Begin

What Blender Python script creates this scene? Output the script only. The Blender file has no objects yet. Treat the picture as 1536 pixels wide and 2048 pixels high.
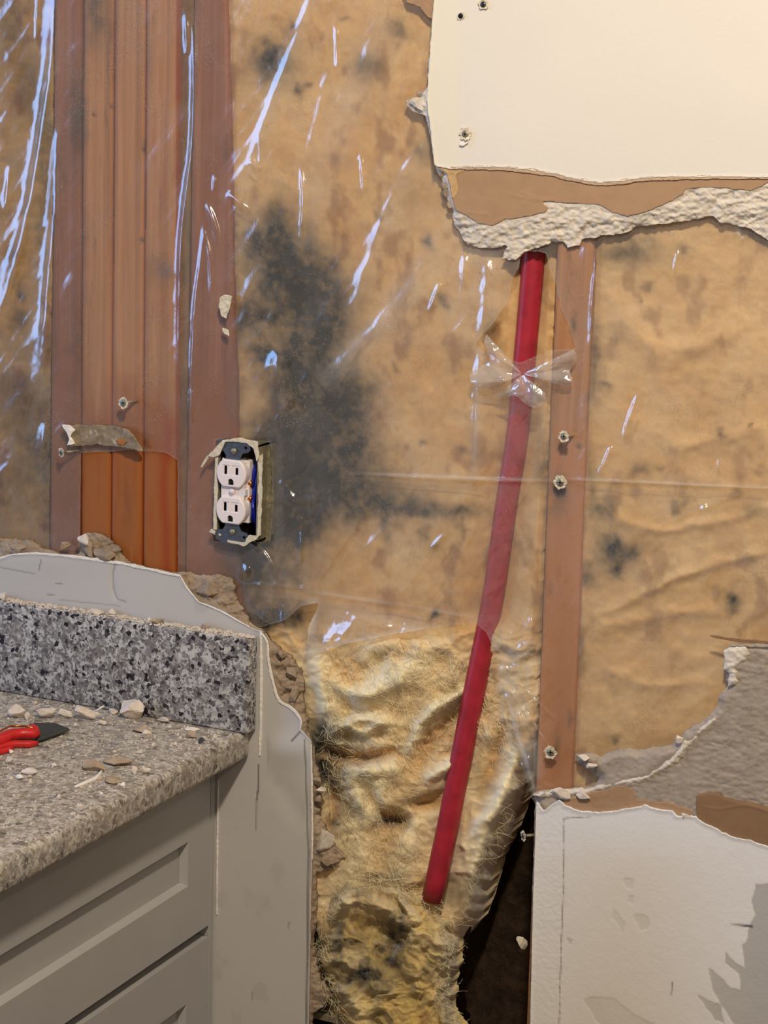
import bpy, math, random
import numpy as np
from mathutils import Vector, Matrix
SC = bpy.context.scene
COL = SC.collection
random.seed(7)
RNG = np.random.default_rng(11)
Z0 = 0.914          # height of the counter top above the floor
# ------------------------------------------------------------------ camera
CF = 4133.7
YAW, PITCH, ROLL = 0.4309, 0.1954, 0.0313
CPOS = np.array([0.984, -1.8423, 0.650 + Z0])
def cam_axes():
    f = np.array([-math.sin(YAW)*math.cos(PITCH), math.cos(YAW)*math.cos(PITCH), -math.sin(PITCH)])
    r = np.cross(f, [0, 0, 1]); r /= np.linalg.norm(r); u = np.cross(r, f)
    c, s = math.cos(ROLL), math.sin(ROLL)
    return c*r + s*u, -s*r + c*u, f
CR, CU, CFW = cam_axes()
cd = bpy.data.cameras.new('camera'); cam = bpy.data.objects.new('camera', cd); COL.objects.link(cam)
M = Matrix([[CR[i], CU[i], -CFW[i], CPOS[i]] for i in range(3)] + [[0, 0, 0, 1]])
cam.matrix_world = M
cd.sensor_fit = 'VERTICAL'; cd.sensor_height = 24; cd.lens = 24*CF/2048
cd.clip_start = .01
SC.camera = cam
# ------------------------------------------------------------------ light
SC.view_settings.view_transform = 'Standard'
SC.view_settings.look = 'None'
SC.view_settings.gamma = 1
SC.view_settings.exposure = 0.0
SC.view_settings.use_curve_mapping = False
w = bpy.data.worlds.new('world'); SC.world = w; w.use_nodes = True
w.node_tree.nodes['Background'].inputs[0].default_value = (1.0, .90, .80, 1)
w.node_tree.nodes['Background'].inputs[1].default_value = .19
def area(name, loc, target, size, sizey, power, color, shape='RECTANGLE'):
    l = bpy.data.lights.new(name, 'AREA'); l.shape = shape; l.size = size
    if shape in ('RECTANGLE', 'ELLIPSE'): l.size_y = sizey
    l.energy = power; l.color = color
    o = bpy.data.objects.new(name, l); COL.objects.link(o)
    o.location = loc
    o.rotation_euler = (Vector(target)-Vector(loc)).to_track_quat('-Z', 'Y').to_euler()
    return o
area('ceiling_lamp', (.80, -1.25, 2.40), (.1, 0, 1.15), .11, .11, 27, (1.0, .88, .73), 'DISK')
area('second_ceiling_lamp', (1.7, -1.9, 2.40), (.1, 0, 1.1), .16, .16, 5, (1.0, .87, .71), 'DISK')
area('window_light', (-2.3, -1.15, 1.75), (0, 0, 1.2), 1.2, 1.4, 34, (.30, .52, 1.0))

# ------------------------------------------------------------------ mapping helpers
def at(px, py, Y):
    px = np.asarray(px, float); py = np.asarray(py, float)
    d = (CFW[None, :]*CF + (px.ravel()-768)[:, None]*CR[None, :] - (py.ravel()-1024)[:, None]*CU[None, :])
    Yv = np.broadcast_to(np.asarray(Y, float), px.shape).ravel()
    t = (Yv-CPOS[1])/d[:, 1]
    return CPOS[None, :] + d*t[:, None]
def ray(px, py):
    return CFW*CF + (px-768)*CR - (py-1024)*CU
def pt(px, py, Y):
    return Vector(at([px], [py], Y)[0])
def ptz(px, py, Z):
    d = ray(px, py); t = (Z-CPOS[2])/d[2]; return Vector(CPOS+d*t)
def ptx(px, py, X):
    d = ray(px, py); t = (X-CPOS[0])/d[0]; return Vector(CPOS+d*t)
def mm(px, Y=0):   # metres per pixel near the wall
    return 1/1900
# ------------------------------------------------------------------ noise
def _h(ix, iy, s):
    n = (ix.astype(np.int64)*374761393 + iy.astype(np.int64)*668265263 + s*1442695041) & 0x7fffffff
    n = ((n ^ (n >> 13))*1274126177) & 0x7fffffff
    n = ((n ^ (n >> 16))*1911520717) & 0x7fffffff
    return ((n ^ (n >> 15)) & 0xffffff)/float(0xffffff)*2-1
def vn(x, y, s=0):
    x = np.asarray(x, float); y = np.asarray(y, float)
    ix = np.floor(x); iy = np.floor(y); fx = x-ix; fy = y-iy
    fx = fx*fx*fx*(fx*(fx*6-15)+10); fy = fy*fy*fy*(fy*(fy*6-15)+10)
    a = _h(ix, iy, s); b = _h(ix+1, iy, s); c = _h(ix, iy+1, s); d = _h(ix+1, iy+1, s)
    return (a*(1-fx)+b*fx)*(1-fy)+(c*(1-fx)+d*fx)*fy
def fbm(x, y, s=0, o=4, g=.5):
    r = 0; a = 1; t = 0
    for i in range(o):
        r = r+a*vn(x*2**i+i*17.3, y*2**i-i*9.1, s+i); t += a; a *= g
    return r/t
def ridged(x, y, s=0, o=4):
    r = 0; a = 1; t = 0
    for i in range(o):
        r = r+a*(1-2*np.abs(vn(x*2**i+i*7.3, y*2**i+i*3.1, s+i))); t += a; a *= .5
    return r/t
def sstep(a, b, x):
    t = np.clip((x-a)/(b-a), 0, 1); return t*t*(3-2*t)
# ------------------------------------------------------------------ polygons
def rough(poly, amp=3, seg=6, seed=1, closed=True):
    P = np.array(poly, float); out = []
    n = len(P); k = 0
    for i in range(n if closed else n-1):
        a = P[i]; b = P[(i+1) % n]; L = np.linalg.norm(b-a); m = max(1, int(L/seg))
        d = (b-a)/max(L, 1e-9); nn = np.array([-d[1], d[0]])
        for j in range(m):
            t = j/m; q = a+(b-a)*t
            e = amp*(vn(np.array(q[0]/14.), np.array(q[1]/14.), seed)*.9 + vn(np.array(q[0]/4.5), np.array(q[1]/4.5), seed+3)*.6)
            out.append(q+nn*e)
    if not closed: out.append(P[-1])
    return np.array(out)
def sdf(X, Y, poly):
    """signed distance (inside > 0) and the nearest boundary point"""
    P = np.asarray(poly, float); Q = np.roll(P, -1, 0)
    x = X.ravel(); y = Y.ravel(); N = len(x)
    best = np.full(N, 1e18); nx = x.copy(); ny = y.copy(); ins = np.zeros(N, bool)
    for a, b in zip(P, Q):
        dx, dy = b-a; L2 = dx*dx+dy*dy+1e-12
        t = np.clip(((x-a[0])*dx+(y-a[1])*dy)/L2, 0, 1)
        cx = a[0]+t*dx; cy = a[1]+t*dy; d = (x-cx)**2+(y-cy)**2
        m = d < best; best[m] = d[m]; nx[m] = cx[m]; ny[m] = cy[m]
        if dy != 0:
            c = ((a[1] > y) != (b[1] > y)) & (x < (b[0]-a[0])*(y-a[1])/dy+a[0]); ins ^= c
    s = np.sqrt(best); s = np.where(ins, s, -s)
    return s.reshape(X.shape), nx.reshape(X.shape), ny.reshape(X.shape)
def pdist(X, Y, path):
    """distance to an open polyline and the 0..1 place along it"""
    P = np.asarray(path, float); d0 = np.full(X.shape, 1e9); T = np.zeros(X.shape)
    Ls = np.r_[0, np.cumsum(np.linalg.norm(np.diff(P, axis=0), axis=1))]; tot = Ls[-1]+1e-9
    for i in range(len(P)-1):
        a, b = P[i], P[i+1]; v = b-a; L2 = v@v+1e-12
        t = np.clip(((X-a[0])*v[0]+(Y-a[1])*v[1])/L2, 0, 1)
        d = np.hypot(X-a[0]-t*v[0], Y-a[1]-t*v[1]); m = d < d0
        d0 = np.where(m, d, d0); T = np.where(m, (Ls[i]+t*math.sqrt(L2))/tot, T)
    return d0, T
def smooth_path(p, n=6):
    P = np.array(p, float)
    if len(P) < 3: return P
    Q = np.vstack([2*P[0]-P[1], P, 2*P[-1]-P[-2]]); out = []
    for i in range(1, len(Q)-2):
        for j in range(n):
            t = j/n
            out.append(.5*((2*Q[i])+(-Q[i-1]+Q[i+1])*t+(2*Q[i-1]-5*Q[i]+4*Q[i+1]-Q[i+2])*t*t+(-Q[i-1]+3*Q[i]-3*Q[i+1]+Q[i+2])*t**3))
    out.append(P[-1]); return np.array(out)
def ridge(X, Y, path, w, h, taper=.6):
    P = smooth_path(path); out = np.zeros(X.shape)
    x0, y0 = P.min(0)-3*w; x1, y1 = P.max(0)+3*w
    m = (X > x0) & (X < x1) & (Y > y0) & (Y < y1)
    if not m.any(): return out
    d, t = pdist(X[m], Y[m], P)
    out[m] = h*np.exp(-(d/w)**2)*np.clip(np.sin(np.pi*np.clip(t, .0, 1)), 0, 1)**taper
    return out
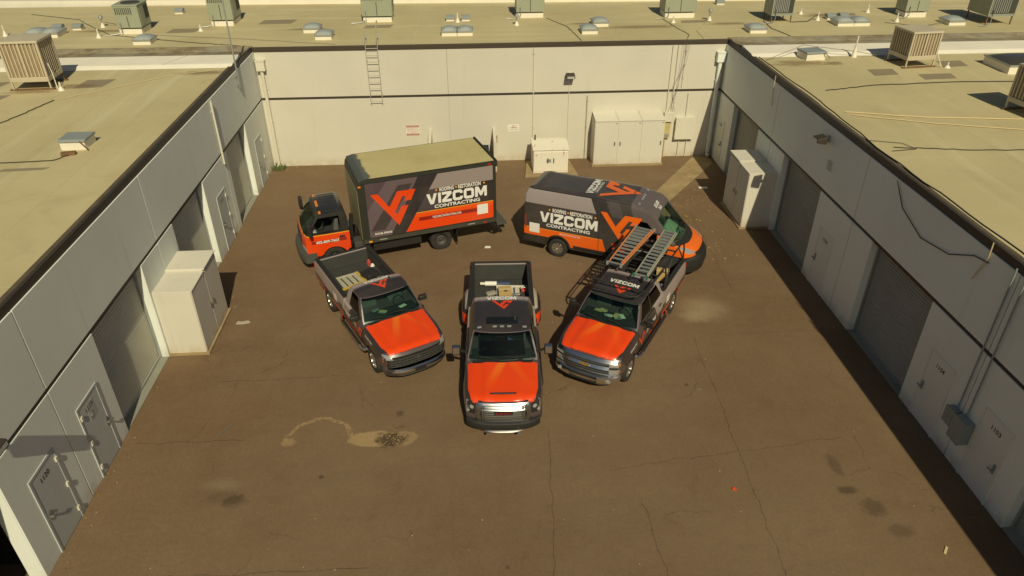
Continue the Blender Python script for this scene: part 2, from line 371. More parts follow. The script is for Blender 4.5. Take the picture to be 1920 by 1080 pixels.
def side_building(W, label, rolls, joints, wallm, curtm, y0=-16, y1=YB, far=32, openroll=None):
    """long tilt-up building along one side of the yard"""
    base = W.pt((y0+y1)/2, -.2, 0); t = thing('warehouse_building', label, 'building', base)
    # structural core behind the panels, with the recesses left open
    edges = sorted(rolls); m = MB(); prev = y0
    for a, b in edges:
        W.box(m, prev+.03, a-.03, -.34, -.036, 0, HBD0); prev = b
    W.box(m, prev+.03, y1, -.34, -.036, 0, HBD0); W.box(m, y0, y1, -.34, -.041, HBD0+.002, ZR-.06)
    m.build('wall_core', M_joint, t)
    part_box(W, 'reveal_band', M_dark, t, y0, y1, -.04, -.03, HBD0-.02, HBD1+.02)
    # panels
    js = [y0]+[j for j in joints]+[y1]
    for a, b in zip(js[:-1], js[1:]):
        part_box(W, 'upper_panel', wallm, t, a+.016, b-.016 if b < y1 else b, -.036, 0, HBD1, HT, bevel=.006)
        cuts = [a]+[v for r in edges for v in r if a < r[0] < b]+[b]
        for c, d in zip(cuts[0::2], cuts[1::2]):
            ca = c+(.016 if c in joints else 0); db = d-(.016 if d in joints else 0)
            if db-ca > .05:
                ex0 = -.33 if c not in joints and c != y0 else -.0355
                mm = MB(); W.box(mm, ca, db, -.035, 0, 0, HBD0-.001)
                mm.build('lower_panel', wallm, t, bevel=.006)
                # painted returns into the door recesses
                if c not in joints and c != y0: part_box(W, 'jamb', wallm, t, c, c+.12, -.36, -.0355, 0, HBD0-.001)
                if d not in joints and d != y1: part_box(W, 'jamb', wallm, t, d-.12, d, -.36, -.0355, 0, HBD0-.001)
    for r in edges:
        if r == openroll:
            i = MB(); x0 = r[0]-.3; 
            W.box(i, r[0]-.4, r[1]+.4, -6, -5.9, 0, 3.4); W.box(i, r[0]-.5, r[0]-.4, -6, -.4, 0, 3.4); W.box(i, r[1]+.4, r[1]+.5, -6, -.4, 0, 3.4); W.box(i, r[0]-.5, r[1]+.5, -6, -.4, 3.4, 3.5)
            i.build('bay_interior', M_black, t)
        else: rollup(W, t, r[0], r[1], curtm)
    # gravel stop and roof
    f = MB(); W.box(f, y0, y1-.02, -.12, -.03, HT-.02, HT+.21)
    f.build('fascia', M_dark, t)
    r = MB(); W.box(r, y0, 30.1, -far, -.121, ZR-.06, ZR); r.build('roof', M_roofs, t)
    e = MB(); W.box(e, y0, 30.1, -.25, -.1215, ZR+.0015, ZR+.05); e.build('roof_edge', simple('tarred_edge', (.10, .075, .045), .95, var=.5, scale=3), t)
    # saddle at the junction with the rear building
    s1 = MB(); s1.prism([(30.1, ZR-.05), (30.1, ZR), (30.35, ZR+.10), (31.5, ZR+.16), (31.5, ZR-.05)], *sorted((W.pt(0, -far, 0)[0], W.pt(0, -.121, 0)[0])))
    s1.build('flashing', M_whiteroof, t)
    s2 = MB(); s2.prism([(31.5, ZR-.05), (31.5, ZR+.155), (32.6, ZR+.02), (33.08, ZR+.09), (33.08, ZR-.05)], *sorted((W.pt(0, -far, 0)[0], W.pt(0, -.121, 0)[0])))
    s2.build('gutter_saddle', M_stain, t)
    return t
LJ = (-.95, 5.87, 12.74, 19.52, 26.56)
bl = side_building(WL, 'long grey-white warehouse along the left side of the yard', [(0.9, 4.1), (7.25, 10.47), (14.97, 18.21), (20.82, 23.97), (27.0, 29.85)], LJ, M_wallg, M_curt, openroll=(7.25, 10.47))
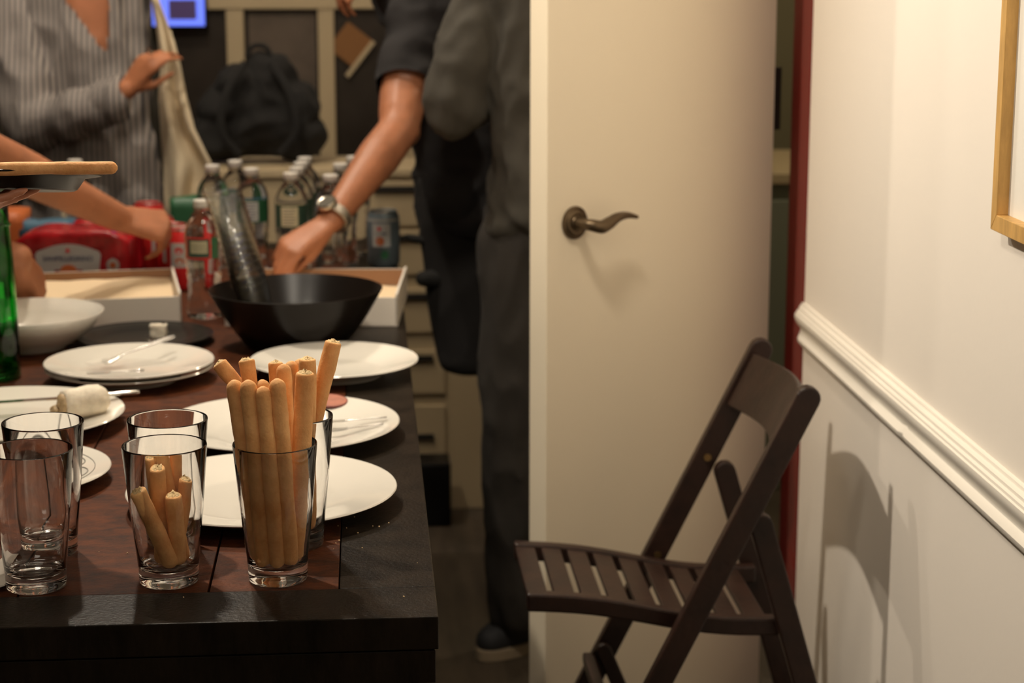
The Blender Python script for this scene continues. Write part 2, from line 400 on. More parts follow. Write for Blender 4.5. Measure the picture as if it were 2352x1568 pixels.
pts = spline([(0, -.006, 0), (0, -.026, .0), (.004, -.039, -.001), (.018, -.045, -.004), (.034, -.045, .000), (.055, -.044, .0075), (.078, -.043, .009), (.104, -.042, .0035)], 6)
n = len(pts)
tube(bm, pts, curved([.0105, .0095, .0105, .0115, .011, .0085, .0062, .0032], n), 14, flat=.95)
build('lever', bm, M['bronze'], hd, smooth=True)
# hinges
for zz in (W(1795, 235, y=3.36).z, .25, 1.87):
    bm = bmesh.new(); box(bm, (DW-.002, .004, zz-.055), (DW+.022, .036, zz+.055))
    lathe(bm, [(0, zz-.057), (.007, zz-.057), (.007, zz+.057), (0, zz+.057)], 12, Matrix.Translation((DW+.018, .03, 0)))
    build('hinge', bm, M['black_iron'], door)

# ---------------------------------------------------------------- picture on the right wall
e = empty('picture_frame', (XW, 1.75, 1.078), 'light oak picture frame with a pale mount on the white wall', 'picture')
y1 = 2.213-1.75; y0 = -.35; H = .75; t_ = .019; dp = .02
def frame_side(pts):
    bm = bmesh.new(); lo = [bm.verts.new((-dp, y, z)) for y, z in pts]; hi = [bm.verts.new((0, y, z)) for y, z in pts]
    bm.faces.new(lo); bm.faces.new(hi[::-1])
    for i in range(4): bm.faces.new((lo[i], hi[i], hi[(i+1) % 4], lo[(i+1) % 4]))
    build('frame_rail', bm, M['oak'], e, bevel=.0008)
frame_side([(y0, 0), (y1, 0), (y1-t_, t_), (y0+t_, t_)]); frame_side([(y1, 0), (y1, H), (y1-t_, H-t_), (y1-t_, t_)])
frame_side([(y1, H), (y0, H), (y0+t_, H-t_), (y1-t_, H-t_)]); frame_side([(y0, H), (y0, 0), (y0+t_, t_), (y0+t_, H-t_)])
bm = bmesh.new(); box(bm, (-.006, y0+t_, t_), (-.002, y1-t_, H-t_)); build('mount', bm, M['mat'], e)

# ---------------------------------------------------------------- folding chair
yn, yf = 2.66, 2.994
ch = empty('folding_chair', (.45, (yn+yf)/2, 0), 'dark stained wooden folding chair with slatted seat against the white wall', 'chair')
B = Vector(ch.location)
def cpart(name, bm, bevel=.003, smooth=False): return build(name, bm, M['chair'], ch, bevel=bevel) if not bevel else _cp(name, bm, bevel)
def _cp(name, bm, bevel):
    me = mesh_of(bm, B); o = link(name, me, M['chair'], ch, smooth=False)
    b = o.modifiers.new('bevel', 'BEVEL'); b.width = bevel; b.segments = 2; b.limit_method = 'ANGLE'; return o
sl = (.624-.415)/(.781-.351)
for y, s in ((yn, 1), (yf, -1)):
    bm = bmesh.new(); top = Vector((.619, y, .772)); foot = Vector((.624-sl*.781+.004, y, .016))
    rbar(bm, foot, top, .036, .021); p = cpart('back_post', bm)
    for zz in ((.60, .44) if y == yf else ()):
        q = Vector((.624-sl*(.781-zz), y, zz))
        b2 = bmesh.new(); lathe(b2, [(0, -.002), (.006, -.002), (.006, .0), (0, .001)], 12, Matrix.Translation(q-B+Vector((0, -.0115, 0))) @ Matrix.Rotation(-PI/2, 4, 'X')); build('bolt', b2, M['bolt'], p)
    bm = bmesh.new(); yy = y + s*.023; rbar(bm, (.727, yy, .018), (.562, yy, .580), .034, .020); cpart('rear_leg', bm)
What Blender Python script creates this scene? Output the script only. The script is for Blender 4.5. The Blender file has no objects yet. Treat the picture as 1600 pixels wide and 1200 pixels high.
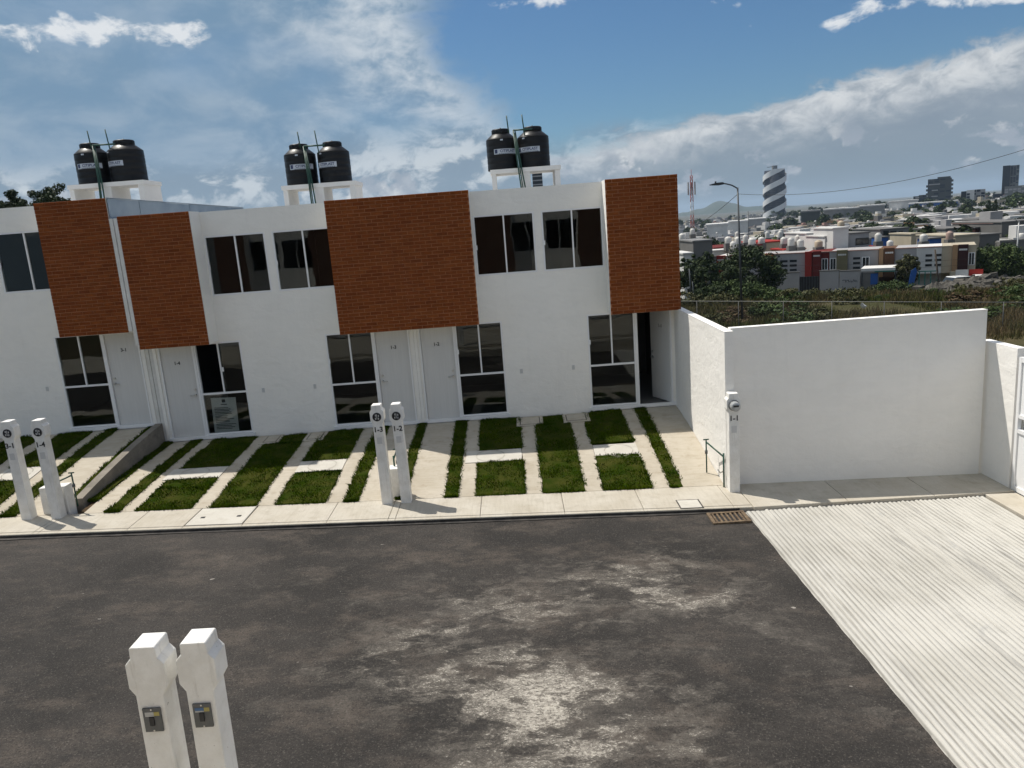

End

■ What you should do ■
Show every line of the listing in which the string "picture" can be found.

■ Task response ■
What Blender Python script creates this scene? Output the script only. The Blender file has no objects yet. Treat the picture as 1536 pixels wide and 2048 pixels high.
Continue the Blender Python script for this scene: part 2, from line 371. More parts follow. The script is for Blender 4.5. Take the picture to be 1920 by 1080 pixels.
The Blender Python script for this scene continues. Write part 2, from line 400 on. More parts follow. Write for Blender 4.5. Measure the picture as if it were 2352x1568 pixels.
# ---------------------------------------------------------------- picture on the right wall
e = empty('picture_frame', (XW, 1.75, 1.078), 'light oak picture frame with a pale mount on the white wall', 'picture')
What Blender Python script creates this scene? Output the script only. The script is for Blender 4.5. The Blender file has no objects yet. Treat the picture as 1600 pixels wide and 1200 pixels high.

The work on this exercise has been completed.